◆ EXERCISE DIRECTIONS ◆
Up to and including the line that contains "P, Q, T = strands_mesh(S, 4);", write out each line of the material from its first line, exactly.

■ ■ ■ ■

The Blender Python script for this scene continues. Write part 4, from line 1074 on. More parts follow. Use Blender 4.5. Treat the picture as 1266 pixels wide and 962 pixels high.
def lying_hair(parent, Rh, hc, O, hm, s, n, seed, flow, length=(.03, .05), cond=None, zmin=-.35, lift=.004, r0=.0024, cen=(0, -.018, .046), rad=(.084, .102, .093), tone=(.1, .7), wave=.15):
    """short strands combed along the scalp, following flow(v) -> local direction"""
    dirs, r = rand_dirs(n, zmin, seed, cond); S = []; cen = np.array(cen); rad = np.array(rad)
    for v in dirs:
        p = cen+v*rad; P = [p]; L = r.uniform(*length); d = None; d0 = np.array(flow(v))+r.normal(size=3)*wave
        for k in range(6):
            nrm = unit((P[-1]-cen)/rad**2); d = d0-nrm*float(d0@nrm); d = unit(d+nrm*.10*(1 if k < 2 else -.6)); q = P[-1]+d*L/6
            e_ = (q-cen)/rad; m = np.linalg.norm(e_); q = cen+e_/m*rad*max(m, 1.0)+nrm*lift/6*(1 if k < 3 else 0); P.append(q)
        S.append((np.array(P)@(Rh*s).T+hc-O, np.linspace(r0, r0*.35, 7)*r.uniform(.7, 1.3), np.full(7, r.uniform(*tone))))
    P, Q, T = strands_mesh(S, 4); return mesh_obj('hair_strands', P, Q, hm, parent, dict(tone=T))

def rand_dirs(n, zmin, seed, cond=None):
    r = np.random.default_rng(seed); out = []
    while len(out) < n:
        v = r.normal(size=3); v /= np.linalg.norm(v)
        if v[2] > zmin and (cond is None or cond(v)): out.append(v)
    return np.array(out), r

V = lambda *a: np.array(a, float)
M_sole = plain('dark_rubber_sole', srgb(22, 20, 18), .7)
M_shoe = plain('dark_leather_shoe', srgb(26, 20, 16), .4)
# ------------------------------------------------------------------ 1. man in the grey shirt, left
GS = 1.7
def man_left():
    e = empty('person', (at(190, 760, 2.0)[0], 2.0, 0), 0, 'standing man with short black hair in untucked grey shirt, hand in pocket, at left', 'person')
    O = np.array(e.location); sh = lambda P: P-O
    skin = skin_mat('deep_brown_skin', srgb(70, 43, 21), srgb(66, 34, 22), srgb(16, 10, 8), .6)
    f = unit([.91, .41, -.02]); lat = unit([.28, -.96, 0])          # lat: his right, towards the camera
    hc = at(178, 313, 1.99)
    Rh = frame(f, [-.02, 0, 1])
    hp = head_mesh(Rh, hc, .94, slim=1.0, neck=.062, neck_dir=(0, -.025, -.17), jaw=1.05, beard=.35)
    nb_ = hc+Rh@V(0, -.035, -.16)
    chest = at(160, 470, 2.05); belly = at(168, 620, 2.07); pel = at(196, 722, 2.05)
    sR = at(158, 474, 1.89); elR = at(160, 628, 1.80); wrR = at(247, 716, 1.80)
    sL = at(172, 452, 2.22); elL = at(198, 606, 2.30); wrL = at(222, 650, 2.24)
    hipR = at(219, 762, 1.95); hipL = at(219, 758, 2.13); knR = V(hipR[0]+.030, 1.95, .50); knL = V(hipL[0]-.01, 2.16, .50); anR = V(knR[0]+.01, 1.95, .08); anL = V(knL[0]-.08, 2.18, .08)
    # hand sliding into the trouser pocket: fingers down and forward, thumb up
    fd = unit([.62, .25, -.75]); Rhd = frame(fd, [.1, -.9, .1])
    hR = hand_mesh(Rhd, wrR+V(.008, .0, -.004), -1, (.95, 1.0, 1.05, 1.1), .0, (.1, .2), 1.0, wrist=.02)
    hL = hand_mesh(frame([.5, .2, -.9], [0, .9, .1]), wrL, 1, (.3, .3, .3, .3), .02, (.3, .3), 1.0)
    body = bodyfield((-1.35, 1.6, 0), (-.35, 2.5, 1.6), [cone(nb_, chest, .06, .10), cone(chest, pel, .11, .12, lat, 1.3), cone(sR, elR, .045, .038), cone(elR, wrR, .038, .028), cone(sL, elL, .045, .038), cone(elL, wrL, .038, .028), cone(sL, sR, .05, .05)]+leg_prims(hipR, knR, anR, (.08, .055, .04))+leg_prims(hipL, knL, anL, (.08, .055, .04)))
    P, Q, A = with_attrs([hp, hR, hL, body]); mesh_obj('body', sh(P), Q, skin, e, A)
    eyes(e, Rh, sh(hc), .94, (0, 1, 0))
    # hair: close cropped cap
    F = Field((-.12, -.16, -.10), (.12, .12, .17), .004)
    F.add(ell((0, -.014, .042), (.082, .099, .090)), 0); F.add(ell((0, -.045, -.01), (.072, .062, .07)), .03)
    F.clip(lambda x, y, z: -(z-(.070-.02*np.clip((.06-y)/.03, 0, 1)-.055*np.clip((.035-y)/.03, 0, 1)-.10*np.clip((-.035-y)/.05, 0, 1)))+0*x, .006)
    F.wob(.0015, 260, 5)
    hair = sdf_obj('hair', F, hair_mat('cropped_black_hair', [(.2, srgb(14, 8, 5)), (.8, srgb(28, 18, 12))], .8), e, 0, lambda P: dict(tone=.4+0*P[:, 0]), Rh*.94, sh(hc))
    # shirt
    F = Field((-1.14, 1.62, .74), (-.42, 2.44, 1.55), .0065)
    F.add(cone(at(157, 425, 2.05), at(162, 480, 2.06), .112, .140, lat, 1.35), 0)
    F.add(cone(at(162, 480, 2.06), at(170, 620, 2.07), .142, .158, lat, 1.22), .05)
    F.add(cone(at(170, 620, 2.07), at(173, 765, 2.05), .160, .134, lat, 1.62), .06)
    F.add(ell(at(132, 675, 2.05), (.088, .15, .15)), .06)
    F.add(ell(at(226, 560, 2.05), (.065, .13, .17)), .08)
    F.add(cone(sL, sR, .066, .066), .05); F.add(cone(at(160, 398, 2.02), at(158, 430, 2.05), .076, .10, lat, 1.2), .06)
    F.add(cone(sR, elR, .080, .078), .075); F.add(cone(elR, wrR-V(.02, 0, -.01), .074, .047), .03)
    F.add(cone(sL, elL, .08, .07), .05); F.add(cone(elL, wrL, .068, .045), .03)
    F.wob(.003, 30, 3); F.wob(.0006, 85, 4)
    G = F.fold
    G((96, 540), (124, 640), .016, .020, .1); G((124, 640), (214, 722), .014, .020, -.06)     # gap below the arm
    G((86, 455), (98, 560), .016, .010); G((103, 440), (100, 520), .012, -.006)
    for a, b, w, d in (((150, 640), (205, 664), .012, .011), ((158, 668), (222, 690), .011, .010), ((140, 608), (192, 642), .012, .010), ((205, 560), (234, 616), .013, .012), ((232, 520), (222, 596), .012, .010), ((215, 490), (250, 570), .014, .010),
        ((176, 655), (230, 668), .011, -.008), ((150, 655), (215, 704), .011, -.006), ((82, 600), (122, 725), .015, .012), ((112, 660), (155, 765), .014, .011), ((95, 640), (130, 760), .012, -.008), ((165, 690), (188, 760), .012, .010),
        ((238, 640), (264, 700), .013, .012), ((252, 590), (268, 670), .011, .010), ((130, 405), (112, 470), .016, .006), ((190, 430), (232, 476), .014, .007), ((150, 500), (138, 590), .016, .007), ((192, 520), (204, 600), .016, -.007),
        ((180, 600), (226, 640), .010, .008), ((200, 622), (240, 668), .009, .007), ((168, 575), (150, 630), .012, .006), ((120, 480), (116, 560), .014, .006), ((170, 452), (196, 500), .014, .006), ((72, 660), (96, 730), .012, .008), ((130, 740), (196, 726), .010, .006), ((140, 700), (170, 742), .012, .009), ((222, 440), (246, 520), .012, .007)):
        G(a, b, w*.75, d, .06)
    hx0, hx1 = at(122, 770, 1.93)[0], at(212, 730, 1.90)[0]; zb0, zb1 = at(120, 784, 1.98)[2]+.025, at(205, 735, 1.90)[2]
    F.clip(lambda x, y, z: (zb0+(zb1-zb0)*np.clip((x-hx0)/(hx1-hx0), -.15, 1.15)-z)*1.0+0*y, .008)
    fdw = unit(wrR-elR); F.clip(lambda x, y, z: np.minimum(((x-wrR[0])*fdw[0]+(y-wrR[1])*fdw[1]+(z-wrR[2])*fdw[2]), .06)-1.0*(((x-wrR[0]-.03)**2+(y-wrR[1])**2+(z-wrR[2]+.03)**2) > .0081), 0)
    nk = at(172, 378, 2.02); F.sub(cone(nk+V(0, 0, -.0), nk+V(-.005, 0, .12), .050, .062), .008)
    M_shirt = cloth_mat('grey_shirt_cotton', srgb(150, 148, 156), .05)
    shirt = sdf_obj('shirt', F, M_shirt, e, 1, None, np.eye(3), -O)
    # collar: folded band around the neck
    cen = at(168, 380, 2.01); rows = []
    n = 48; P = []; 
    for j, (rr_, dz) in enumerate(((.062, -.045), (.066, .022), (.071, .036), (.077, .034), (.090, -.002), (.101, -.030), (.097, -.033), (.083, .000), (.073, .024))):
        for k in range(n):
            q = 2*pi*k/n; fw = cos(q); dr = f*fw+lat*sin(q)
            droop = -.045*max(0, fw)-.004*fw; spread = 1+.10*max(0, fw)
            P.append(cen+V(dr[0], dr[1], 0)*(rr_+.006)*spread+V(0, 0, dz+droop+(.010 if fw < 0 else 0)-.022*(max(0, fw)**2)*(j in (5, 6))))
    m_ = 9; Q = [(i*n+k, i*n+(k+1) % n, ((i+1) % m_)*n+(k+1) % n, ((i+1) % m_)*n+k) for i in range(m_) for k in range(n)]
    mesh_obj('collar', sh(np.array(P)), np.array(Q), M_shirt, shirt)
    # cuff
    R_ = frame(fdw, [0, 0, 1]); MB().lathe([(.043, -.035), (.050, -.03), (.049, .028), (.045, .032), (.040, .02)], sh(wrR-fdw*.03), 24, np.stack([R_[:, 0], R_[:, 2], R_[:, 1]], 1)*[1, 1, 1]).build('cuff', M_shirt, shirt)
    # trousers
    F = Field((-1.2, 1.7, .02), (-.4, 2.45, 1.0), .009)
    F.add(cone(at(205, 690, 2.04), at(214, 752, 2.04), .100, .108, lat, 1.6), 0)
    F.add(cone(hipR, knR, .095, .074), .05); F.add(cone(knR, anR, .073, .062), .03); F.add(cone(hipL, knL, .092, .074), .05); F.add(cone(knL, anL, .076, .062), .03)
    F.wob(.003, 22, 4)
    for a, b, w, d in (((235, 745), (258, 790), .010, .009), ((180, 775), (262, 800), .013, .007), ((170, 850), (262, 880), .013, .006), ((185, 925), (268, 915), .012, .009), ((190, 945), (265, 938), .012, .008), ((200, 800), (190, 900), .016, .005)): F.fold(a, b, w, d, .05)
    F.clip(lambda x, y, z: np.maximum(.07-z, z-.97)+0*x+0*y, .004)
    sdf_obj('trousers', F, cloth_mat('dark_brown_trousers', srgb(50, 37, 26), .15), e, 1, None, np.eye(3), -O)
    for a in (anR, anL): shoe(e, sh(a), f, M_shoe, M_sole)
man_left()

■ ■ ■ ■

◆ RESULT OF THIS EXERCISE ◆
The Blender Python script for this scene continues. Write part 4, from line 1074 on. More parts follow. Use Blender 4.5. Treat the picture as 1266 pixels wide and 962 pixels high.
def lying_hair(parent, Rh, hc, O, hm, s, n, seed, flow, length=(.03, .05), cond=None, zmin=-.35, lift=.004, r0=.0024, cen=(0, -.018, .046), rad=(.084, .102, .093), tone=(.1, .7), wave=.15):
    """short strands combed along the scalp, following flow(v) -> local direction"""
    dirs, r = rand_dirs(n, zmin, seed, cond); S = []; cen = np.array(cen); rad = np.array(rad)
    for v in dirs:
        p = cen+v*rad; P = [p]; L = r.uniform(*length); d = None; d0 = np.array(flow(v))+r.normal(size=3)*wave
        for k in range(6):
            nrm = unit((P[-1]-cen)/rad**2); d = d0-nrm*float(d0@nrm); d = unit(d+nrm*.10*(1 if k < 2 else -.6)); q = P[-1]+d*L/6
            e_ = (q-cen)/rad; m = np.linalg.norm(e_); q = cen+e_/m*rad*max(m, 1.0)+nrm*lift/6*(1 if k < 3 else 0); P.append(q)
        S.append((np.array(P)@(Rh*s).T+hc-O, np.linspace(r0, r0*.35, 7)*r.uniform(.7, 1.3), np.full(7, r.uniform(*tone))))
    P, Q, T = strands_mesh(S, 4); return mesh_obj('hair_strands', P, Q, hm, parent, dict(tone=T))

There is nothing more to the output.